** BEGIN **

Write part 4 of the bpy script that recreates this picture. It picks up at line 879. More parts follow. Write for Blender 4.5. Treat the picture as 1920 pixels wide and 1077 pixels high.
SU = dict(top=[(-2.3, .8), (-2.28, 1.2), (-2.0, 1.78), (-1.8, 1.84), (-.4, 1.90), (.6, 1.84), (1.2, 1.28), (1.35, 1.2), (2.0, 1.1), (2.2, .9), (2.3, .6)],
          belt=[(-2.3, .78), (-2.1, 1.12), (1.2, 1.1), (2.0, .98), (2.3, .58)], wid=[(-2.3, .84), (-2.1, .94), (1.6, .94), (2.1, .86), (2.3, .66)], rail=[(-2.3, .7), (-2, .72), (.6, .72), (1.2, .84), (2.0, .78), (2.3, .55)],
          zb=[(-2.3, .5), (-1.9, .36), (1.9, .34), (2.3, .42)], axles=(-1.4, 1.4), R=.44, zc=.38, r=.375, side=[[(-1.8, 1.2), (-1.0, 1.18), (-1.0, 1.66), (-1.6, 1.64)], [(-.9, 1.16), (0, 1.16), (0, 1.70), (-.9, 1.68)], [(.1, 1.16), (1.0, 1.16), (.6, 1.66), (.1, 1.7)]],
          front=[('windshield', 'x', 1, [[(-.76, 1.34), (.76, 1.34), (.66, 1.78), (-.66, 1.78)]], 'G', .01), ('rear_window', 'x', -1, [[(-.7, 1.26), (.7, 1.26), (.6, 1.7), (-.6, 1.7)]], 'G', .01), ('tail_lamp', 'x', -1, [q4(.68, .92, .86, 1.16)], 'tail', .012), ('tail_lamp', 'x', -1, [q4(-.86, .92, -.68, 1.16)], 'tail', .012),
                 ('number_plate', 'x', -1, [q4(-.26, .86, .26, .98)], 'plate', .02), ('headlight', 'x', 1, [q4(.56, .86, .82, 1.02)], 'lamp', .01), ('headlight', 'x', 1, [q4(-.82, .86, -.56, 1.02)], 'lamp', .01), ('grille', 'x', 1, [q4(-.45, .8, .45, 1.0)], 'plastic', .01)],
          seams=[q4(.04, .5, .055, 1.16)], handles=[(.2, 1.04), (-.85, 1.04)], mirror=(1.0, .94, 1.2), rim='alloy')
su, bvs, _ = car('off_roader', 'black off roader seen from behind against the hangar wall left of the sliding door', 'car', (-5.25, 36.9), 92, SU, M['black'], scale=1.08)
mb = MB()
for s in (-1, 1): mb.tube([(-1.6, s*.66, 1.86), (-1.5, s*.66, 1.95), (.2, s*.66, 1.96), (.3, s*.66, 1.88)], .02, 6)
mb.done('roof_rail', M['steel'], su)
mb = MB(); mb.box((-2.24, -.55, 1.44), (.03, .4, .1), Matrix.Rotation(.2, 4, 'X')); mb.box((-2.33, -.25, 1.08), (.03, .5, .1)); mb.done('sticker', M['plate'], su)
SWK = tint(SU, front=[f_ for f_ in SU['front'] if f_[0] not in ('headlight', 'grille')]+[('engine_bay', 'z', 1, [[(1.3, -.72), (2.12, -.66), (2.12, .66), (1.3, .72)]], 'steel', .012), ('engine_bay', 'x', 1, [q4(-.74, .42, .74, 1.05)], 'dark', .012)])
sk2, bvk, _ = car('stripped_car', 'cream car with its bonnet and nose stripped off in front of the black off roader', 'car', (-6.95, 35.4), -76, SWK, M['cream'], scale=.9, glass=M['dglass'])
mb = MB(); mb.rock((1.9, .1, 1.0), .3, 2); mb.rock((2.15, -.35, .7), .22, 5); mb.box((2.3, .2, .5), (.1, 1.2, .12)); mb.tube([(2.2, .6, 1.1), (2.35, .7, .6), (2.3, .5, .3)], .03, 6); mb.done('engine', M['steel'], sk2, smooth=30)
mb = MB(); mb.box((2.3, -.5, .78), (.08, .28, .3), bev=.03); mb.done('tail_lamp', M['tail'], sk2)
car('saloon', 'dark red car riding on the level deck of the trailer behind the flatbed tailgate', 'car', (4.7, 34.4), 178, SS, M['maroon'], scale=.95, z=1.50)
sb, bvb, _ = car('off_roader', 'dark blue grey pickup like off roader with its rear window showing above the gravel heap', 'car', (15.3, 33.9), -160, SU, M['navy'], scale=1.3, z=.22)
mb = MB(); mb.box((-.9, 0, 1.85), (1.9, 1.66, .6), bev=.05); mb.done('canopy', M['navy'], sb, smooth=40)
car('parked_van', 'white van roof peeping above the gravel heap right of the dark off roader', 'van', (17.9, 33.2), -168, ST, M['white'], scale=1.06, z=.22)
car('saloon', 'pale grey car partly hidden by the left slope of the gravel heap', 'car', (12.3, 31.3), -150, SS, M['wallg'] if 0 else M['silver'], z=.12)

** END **

→ Task statement
Every line above should be printed again exactly as it stands.

→ The reply
Write part 4 of the bpy script that recreates this picture. It picks up at line 879. More parts follow. Write for Blender 4.5. Treat the picture as 1920 pixels wide and 1077 pixels high.
SU = dict(top=[(-2.3, .8), (-2.28, 1.2), (-2.0, 1.78), (-1.8, 1.84), (-.4, 1.90), (.6, 1.84), (1.2, 1.28), (1.35, 1.2), (2.0, 1.1), (2.2, .9), (2.3, .6)],
          belt=[(-2.3, .78), (-2.1, 1.12), (1.2, 1.1), (2.0, .98), (2.3, .58)], wid=[(-2.3, .84), (-2.1, .94), (1.6, .94), (2.1, .86), (2.3, .66)], rail=[(-2.3, .7), (-2, .72), (.6, .72), (1.2, .84), (2.0, .78), (2.3, .55)],
          zb=[(-2.3, .5), (-1.9, .36), (1.9, .34), (2.3, .42)], axles=(-1.4, 1.4), R=.44, zc=.38, r=.375, side=[[(-1.8, 1.2), (-1.0, 1.18), (-1.0, 1.66), (-1.6, 1.64)], [(-.9, 1.16), (0, 1.16), (0, 1.70), (-.9, 1.68)], [(.1, 1.16), (1.0, 1.16), (.6, 1.66), (.1, 1.7)]],
          front=[('windshield', 'x', 1, [[(-.76, 1.34), (.76, 1.34), (.66, 1.78), (-.66, 1.78)]], 'G', .01), ('rear_window', 'x', -1, [[(-.7, 1.26), (.7, 1.26), (.6, 1.7), (-.6, 1.7)]], 'G', .01), ('tail_lamp', 'x', -1, [q4(.68, .92, .86, 1.16)], 'tail', .012), ('tail_lamp', 'x', -1, [q4(-.86, .92, -.68, 1.16)], 'tail', .012),
                 ('number_plate', 'x', -1, [q4(-.26, .86, .26, .98)], 'plate', .02), ('headlight', 'x', 1, [q4(.56, .86, .82, 1.02)], 'lamp', .01), ('headlight', 'x', 1, [q4(-.82, .86, -.56, 1.02)], 'lamp', .01), ('grille', 'x', 1, [q4(-.45, .8, .45, 1.0)], 'plastic', .01)],
          seams=[q4(.04, .5, .055, 1.16)], handles=[(.2, 1.04), (-.85, 1.04)], mirror=(1.0, .94, 1.2), rim='alloy')
su, bvs, _ = car('off_roader', 'black off roader seen from behind against the hangar wall left of the sliding door', 'car', (-5.25, 36.9), 92, SU, M['black'], scale=1.08)
mb = MB()
for s in (-1, 1): mb.tube([(-1.6, s*.66, 1.86), (-1.5, s*.66, 1.95), (.2, s*.66, 1.96), (.3, s*.66, 1.88)], .02, 6)
mb.done('roof_rail', M['steel'], su)
mb = MB(); mb.box((-2.24, -.55, 1.44), (.03, .4, .1), Matrix.Rotation(.2, 4, 'X')); mb.box((-2.33, -.25, 1.08), (.03, .5, .1)); mb.done('sticker', M['plate'], su)
SWK = tint(SU, front=[f_ for f_ in SU['front'] if f_[0] not in ('headlight', 'grille')]+[('engine_bay', 'z', 1, [[(1.3, -.72), (2.12, -.66), (2.12, .66), (1.3, .72)]], 'steel', .012), ('engine_bay', 'x', 1, [q4(-.74, .42, .74, 1.05)], 'dark', .012)])
sk2, bvk, _ = car('stripped_car', 'cream car with its bonnet and nose stripped off in front of the black off roader', 'car', (-6.95, 35.4), -76, SWK, M['cream'], scale=.9, glass=M['dglass'])
mb = MB(); mb.rock((1.9, .1, 1.0), .3, 2); mb.rock((2.15, -.35, .7), .22, 5); mb.box((2.3, .2, .5), (.1, 1.2, .12)); mb.tube([(2.2, .6, 1.1), (2.35, .7, .6), (2.3, .5, .3)], .03, 6); mb.done('engine', M['steel'], sk2, smooth=30)
mb = MB(); mb.box((2.3, -.5, .78), (.08, .28, .3), bev=.03); mb.done('tail_lamp', M['tail'], sk2)
car('saloon', 'dark red car riding on the level deck of the trailer behind the flatbed tailgate', 'car', (4.7, 34.4), 178, SS, M['maroon'], scale=.95, z=1.50)
sb, bvb, _ = car('off_roader', 'dark blue grey pickup like off roader with its rear window showing above the gravel heap', 'car', (15.3, 33.9), -160, SU, M['navy'], scale=1.3, z=.22)
mb = MB(); mb.box((-.9, 0, 1.85), (1.9, 1.66, .6), bev=.05); mb.done('canopy', M['navy'], sb, smooth=40)
car('parked_van', 'white van roof peeping above the gravel heap right of the dark off roader', 'van', (17.9, 33.2), -168, ST, M['white'], scale=1.06, z=.22)
car('saloon', 'pale grey car partly hidden by the left slope of the gravel heap', 'car', (12.3, 31.3), -150, SS, M['wallg'] if 0 else M['silver'], z=.12)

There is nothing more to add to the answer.